After fertilisation, the female plant grows a seed covered by a fleshy layer (sarcotesta) which is fruit like but isn’t actually a fruit.
For this reason, Gingkos are considered as being a Gymnosperm-in the same group as conifers and other non flowering plants.

 
Why you don’t want a female plant is because these fleshy seeds contain butyric acid that smells like rancid butter, and female trees have a heavy fruit load.
The only good point is the seed can be eaten if roasted.
They grow very slowly, so you might want to buy an advanced plant if you want a tree.

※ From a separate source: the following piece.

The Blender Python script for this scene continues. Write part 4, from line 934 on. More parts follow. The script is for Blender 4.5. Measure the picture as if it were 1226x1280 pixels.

 Where Ginkgos Like to Grow

Gingkos like deep soil with a good water supply. Like gullies.
Gingkos don’t like much shade or strong winds.
Very cold hardy to -100 C.
Survive nuclear blasts-6 trees still growing in Hiroshima.
Gingkos do like cool elevated areas but will grow in all states of Australia.
Cultivars: Aurea is smaller that the species with yellow leaves throughout summer.
G. Fastigiata grows like Poplar trees in shape.
G. Luciniata has leaves that are deeply cut.
G. Macrophylla-exceptionally large fan shaped leaves
G. Pendula has a drooping habit with long pendulous branches.
What it Likes:
If you want to grow a living fossil, keep the tree to a single trunk by pruning off any competing leaders. Multi-trunked trees can split as the trees age.
Fertilise the tree in late winter until established.
Where it Grows:
In Victoria, Maidenhair Tree has been used extensively in park plantings, and also have been used occasionally as street trees in the City of Melbourne.
Where water is freely available the trees are better than dry sites for best growth.

Some trees in Melbourne show signs of drought-induced die-back, but unless conditions are very harsh, Maidenhair Tree will survive and look lush.

The autumn foliage colour, leaf form and interesting habit make Maidenhair Tree a valuable street tree. When young (possibly for 15+ years) these trees are very upright, and with pruning, they can be maintained in a columnar form.
Grafted male trees are ideal for the landscape, and many of these trees also will maintain a fastigiate form for 50+ years.